There were many concerns expressed, among them the inevitable net cost to the community via the lower wages and firings. They will be called something else, but firings are what they will be. Make no mistake – this is an attack by corporatist Christy on the people of the Sunshine Coast Regional District.
Our NDP MLA Nicholas Simons was there, delivering the obligatory warm welcome and humane bromides but zero leadership. I know he’s a pleasant fella and ostensibly there to listen, but it would have been useful to hear what he himself planned to do to fight this conniving piece of politics.
My suggestion, clearly directed in part to Simons but generating no response, was that our MP, Pamela Goldsmith-Jones, might be drawn into the issue. After all, federal transfer funds go a good way to paying the provincial health-care piper, and the feds, in that respect, have the right to some say in the tune – and in this instance should exercise it.

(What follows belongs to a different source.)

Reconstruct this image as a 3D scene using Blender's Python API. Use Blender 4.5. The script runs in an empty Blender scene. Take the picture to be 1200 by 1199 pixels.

It struck me too that if, as is usual, our property taxes will contribute to the costs of the proposal, then surely the chair of the regional district board should have attended the meeting. The province regularly rolls right over local government input, but that doesn’t relieve the latter of the obligation to represent, as they are elected to do. No sign either of Sechelt Mayor Bruce Milne.
This arrangement is far too suspect for any government with the public interest in mind to have even contemplated, let alone sanctioned. Two hundred and fifty people make for an impressive public protest against this entirely regressive decision. I wonder how hard we and our representatives will be willing to fight it.